No, it's not normal. It's not uncommon, but it is decidedly not even a little normal and always means a sick marriage. You may have touched on it about his parents. He may be another emotional flatliner. Deeply troubled people know they are troubled and dysfunctional, and they very often very adroitly pretend to a normality they don't really understand. Not hard to understand why. No one like to feel they're messed up. But it's still pretending. And they can't sustain it, because, again, it's really outside their ability to understand.



When this happens, it's rarely going to change, because why change? It feeds his needs, abnormal as they are. And you have so far accepted it. Any chance he has at normality will have to be his own doing and will almost certainly not be with you. I don't know if he can with anyone.

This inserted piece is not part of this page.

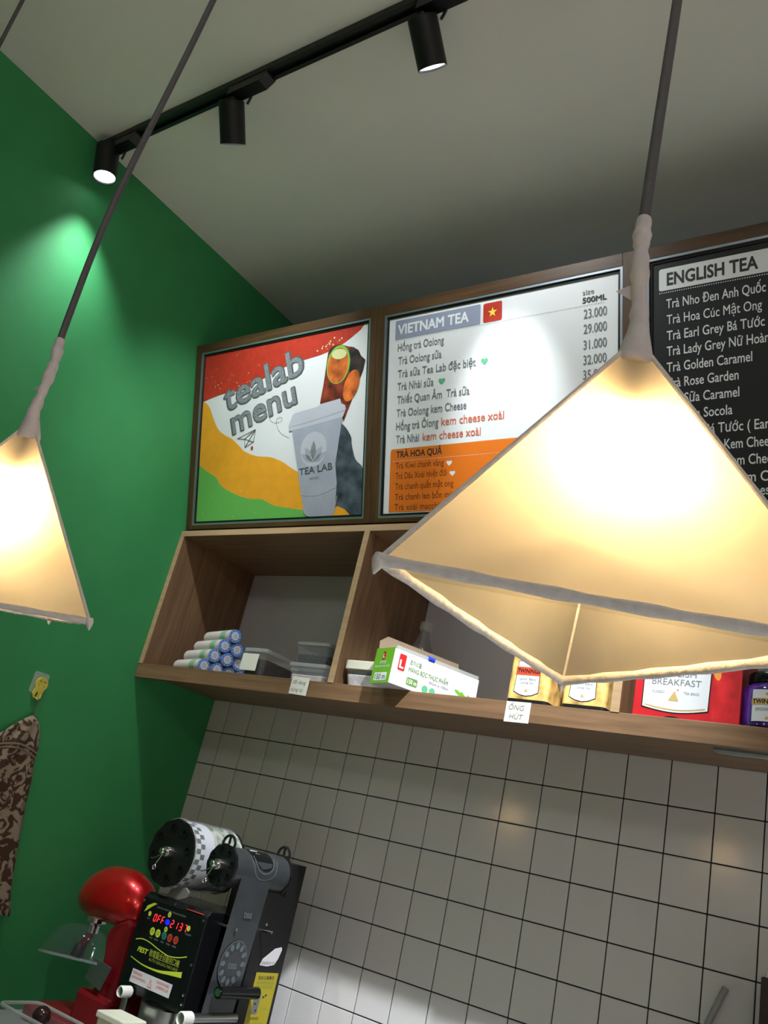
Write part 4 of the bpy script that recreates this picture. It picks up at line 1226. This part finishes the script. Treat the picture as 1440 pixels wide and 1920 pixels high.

All you can do is tell him this is intolerable, and it must change or the marriage is over. If you can't tell him that, you need to work on you until you can tell him that. Anything less than a totally repentant response from him tells you what you have to do if you don't want to live your entire life like this.



But absolutely DO NOT imagine that it's not worth wanting better because it's just how men are. That's absurd.


OP, this is excellent app information and advice, please listen. The only thought I can add is that you need to decide if you want your son to be exactly like his father when he marries and starts a family. Get out now before this type of behavior becomes “normal” for your son. I am absolutely certain that your H is not the role model you want for that sweet little miracle baby. You fought so much pain and loss before being blessed with that little boy, please offer him the best chance to live his blessed life to the fullest — and the happiest.

THIS IS NOT NORMAL! NOT NORMAL FOR MEN, NOT NORMAL FOR WOMEN.

Please contact your parents and tell them what you’re going through, they love you and will want what is truly best for you and your son — and what is best is NOT your husband.